↓

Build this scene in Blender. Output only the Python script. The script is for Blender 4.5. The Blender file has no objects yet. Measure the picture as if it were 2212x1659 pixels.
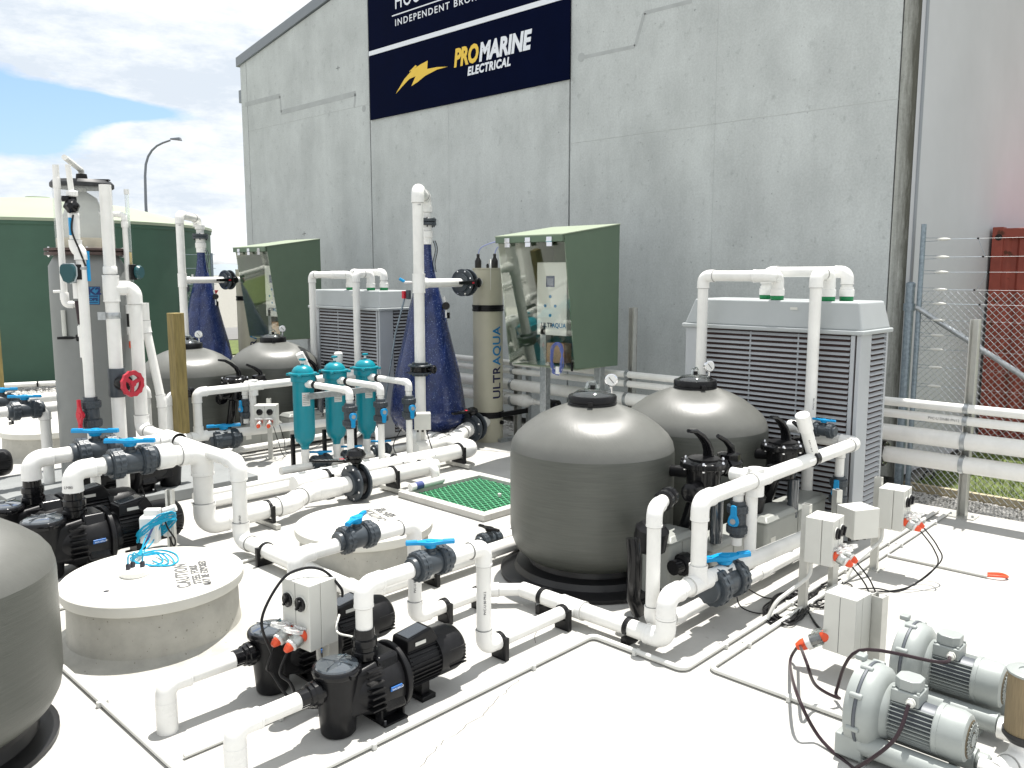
import bpy, math, random
from mathutils import Vector, Matrix, noise
R=math.radians; random.seed(7); PI=math.pi
scene=bpy.context.scene; COL=scene.collection
# ---------------------------------------------------------------- camera, world, sun, exposure
F=1821.; CX=1106.; CY=829.5; H=2.4; PITCH=R(7.5); HEAD=R(43.9)
cd=bpy.data.cameras.new('camera'); cam=bpy.data.objects.new('camera',cd); COL.objects.link(cam)
cam.location=(0,0,H); cam.rotation_euler=(R(90)-PITCH,0,HEAD-R(90))
cd.sensor_width=36; cd.lens=F/2212*36; cd.clip_start=.05; cd.clip_end=3000
scene.camera=cam
SUN=Vector((.25,.06,1)).normalized()
el=math.asin(SUN.z); az=math.atan2(SUN.x,SUN.y)
W=bpy.data.worlds.new('World'); scene.world=W; W.use_nodes=True
nt=W.node_tree; nt.nodes.clear()
def wn(t,**k):
    n=nt.nodes.new(t)
    for a,b in k.items(): setattr(n,a,b)
    return n
sky=wn('ShaderNodeTexSky',sky_type='NISHITA',sun_disc=False,sun_elevation=el,sun_rotation=az)
sky.air_density=1.2; sky.dust_density=1.5
tc=wn('ShaderNodeTexCoord'); mp=wn('ShaderNodeMapping'); mp.inputs['Scale'].default_value=(1.5,1.5,4.2); mp.inputs['Location'].default_value=(3.1,1.7,.6)
nt.links.new(tc.outputs['Generated'],mp.inputs['Vector'])
n1=wn('ShaderNodeTexNoise'); n1.inputs['Scale'].default_value=1.9; n1.inputs['Detail'].default_value=11; n1.inputs['Roughness'].default_value=.60; n1.inputs['Distortion'].default_value=.1
nt.links.new(mp.outputs[0],n1.inputs['Vector'])
# gap in the cloud towards the left of the street lamp
def pdir(u,v):
    fw=Vector((math.cos(HEAD)*math.cos(PITCH),math.sin(HEAD)*math.cos(PITCH),-math.sin(PITCH)))
    rt=Vector((math.sin(HEAD),-math.cos(HEAD),0)); up=rt.cross(fw)
    return (fw*F+rt*(u-CX)-up*(v-CY)).normalized()
def math_node(op,a,b=None,c=None):
    m=wn('ShaderNodeMath',operation=op)
    for i,x in enumerate((a,b,c)):
        if x is None: continue
        if isinstance(x,(int,float)): m.inputs[i].default_value=x
        else: nt.links.new(x,m.inputs[i])
    return m.outputs[0]
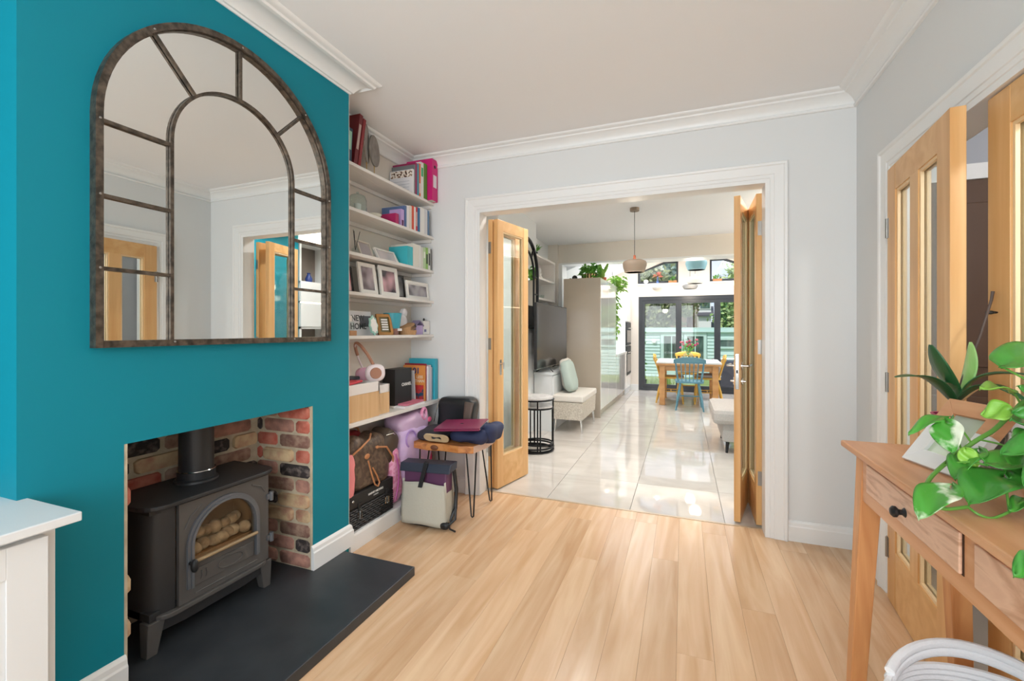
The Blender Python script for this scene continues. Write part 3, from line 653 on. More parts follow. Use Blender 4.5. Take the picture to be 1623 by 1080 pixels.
# storage bench with wicker sides
t = thing('storage_bench', 'cream woven storage bench with padded lid beside the television cabinet', 'bench', (-1.30, 5.7, 0))
q = MB().hexa([(-1.495, 5.27, .16), (-1.125, 5.27, .16), (-1.125, 6.10, .16), (-1.495, 6.10, .16)], [(-1.495, 5.26, .37), (-1.115, 5.26, .37), (-1.115, 6.11, .37), (-1.495, 6.11, .37)])
q.build('woven_box', WICK, t, bevel=.004)
MB().box(-1.495, 5.25, .375, -1.105, 6.12, .455).build('padded_lid', CUSH, t, bevel=.018)
MB().prism([(-1.12, .16), (-1.105, .10), (-1.14, .16)], 'y', 5.28, 6.1)
for xx in (-1.46, -1.15):
    for yy in (5.30, 6.06): MB().cyl((xx, yy, .17), (xx + (.015 if xx > -1.3 else -.01), yy, .0), .015, .010, 10).build('leg', CHROME, t, smooth=True)
t = thing('cushion', 'sage green cushion leaning on the storage bench', 'cushion', (-1.38, 5.62, .455), 0, 'cushions on the storage bench')
MB().blob((-1.36, 5.60, .66), (.065, .20, .20), e=.55, rot=Matrix.Rotation(R(-14), 3, 'Y'), lump=.01).build('cover', MINTC, t, smooth=2)
t = thing('cushion', 'cream cushion behind the sage cushion', 'cushion', (-1.44, 5.75, .455), 0, 'cushions on the storage bench')
MB().blob((-1.43, 5.78, .665), (.06, .21, .205), e=.55, rot=Matrix.Rotation(R(-10), 3, 'Y'), lump=.01).build('cover', CUSH, t, smooth=2)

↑

▸ INSTRUCTION
Make an exact reproduction of the listing above, without any pictures.

▸ FULL OUTPUT
Build this scene in Blender. Output only the Python script. The script is for Blender 4.5. The Blender file has no objects yet. Measure the picture as if it were 2212x1659 pixels.
import bpy, math, random
from mathutils import Vector, Matrix, noise
R=math.radians; random.seed(7); PI=math.pi
scene=bpy.context.scene; COL=scene.collection
# ---------------------------------------------------------------- camera, world, sun, exposure
F=1821.; CX=1106.; CY=829.5; H=2.4; PITCH=R(7.5); HEAD=R(43.9)
cd=bpy.data.cameras.new('camera'); cam=bpy.data.objects.new('camera',cd); COL.objects.link(cam)
cam.location=(0,0,H); cam.rotation_euler=(R(90)-PITCH,0,HEAD-R(90))
cd.sensor_width=36; cd.lens=F/2212*36; cd.clip_start=.05; cd.clip_end=3000
scene.camera=cam
SUN=Vector((.25,.06,1)).normalized()
el=math.asin(SUN.z); az=math.atan2(SUN.x,SUN.y)
W=bpy.data.worlds.new('World'); scene.world=W; W.use_nodes=True
nt=W.node_tree; nt.nodes.clear()
def wn(t,**k):
    n=nt.nodes.new(t)
    for a,b in k.items(): setattr(n,a,b)
    return n
sky=wn('ShaderNodeTexSky',sky_type='NISHITA',sun_disc=False,sun_elevation=el,sun_rotation=az)
sky.air_density=1.2; sky.dust_density=1.5
tc=wn('ShaderNodeTexCoord'); mp=wn('ShaderNodeMapping'); mp.inputs['Scale'].default_value=(1.5,1.5,4.2); mp.inputs['Location'].default_value=(3.1,1.7,.6)
nt.links.new(tc.outputs['Generated'],mp.inputs['Vector'])
n1=wn('ShaderNodeTexNoise'); n1.inputs['Scale'].default_value=1.9; n1.inputs['Detail'].default_value=11; n1.inputs['Roughness'].default_value=.60; n1.inputs['Distortion'].default_value=.1
nt.links.new(mp.outputs[0],n1.inputs['Vector'])
# gap in the cloud towards the left of the street lamp
def pdir(u,v):
    fw=Vector((math.cos(HEAD)*math.cos(PITCH),math.sin(HEAD)*math.cos(PITCH),-math.sin(PITCH)))
    rt=Vector((math.sin(HEAD),-math.cos(HEAD),0)); up=rt.cross(fw)
    return (fw*F+rt*(u-CX)-up*(v-CY)).normalized()
def math_node(op,a,b=None,c=None):
    m=wn('ShaderNodeMath',operation=op)
    for i,x in enumerate((a,b,c)):
        if x is None: continue
        if isinstance(x,(int,float)): m.inputs[i].default_value=x
        else: nt.links.new(x,m.inputs[i])
    return m.outputs[0]
The Blender Python script for this scene continues. Write part 3, from line 653 on. More parts follow. Use Blender 4.5. Take the picture to be 1623 by 1080 pixels.
# storage bench with wicker sides
t = thing('storage_bench', 'cream woven storage bench with padded lid beside the television cabinet', 'bench', (-1.30, 5.7, 0))
q = MB().hexa([(-1.495, 5.27, .16), (-1.125, 5.27, .16), (-1.125, 6.10, .16), (-1.495, 6.10, .16)], [(-1.495, 5.26, .37), (-1.115, 5.26, .37), (-1.115, 6.11, .37), (-1.495, 6.11, .37)])
q.build('woven_box', WICK, t, bevel=.004)
MB().box(-1.495, 5.25, .375, -1.105, 6.12, .455).build('padded_lid', CUSH, t, bevel=.018)
MB().prism([(-1.12, .16), (-1.105, .10), (-1.14, .16)], 'y', 5.28, 6.1)
for xx in (-1.46, -1.15):
    for yy in (5.30, 6.06): MB().cyl((xx, yy, .17), (xx + (.015 if xx > -1.3 else -.01), yy, .0), .015, .010, 10).build('leg', CHROME, t, smooth=True)
t = thing('cushion', 'sage green cushion leaning on the storage bench', 'cushion', (-1.38, 5.62, .455), 0, 'cushions on the storage bench')
MB().blob((-1.36, 5.60, .66), (.065, .20, .20), e=.55, rot=Matrix.Rotation(R(-14), 3, 'Y'), lump=.01).build('cover', MINTC, t, smooth=2)
t = thing('cushion', 'cream cushion behind the sage cushion', 'cushion', (-1.44, 5.75, .455), 0, 'cushions on the storage bench')
MB().blob((-1.43, 5.78, .665), (.06, .21, .205), e=.55, rot=Matrix.Rotation(R(-10), 3, 'Y'), lump=.01).build('cover', CUSH, t, smooth=2)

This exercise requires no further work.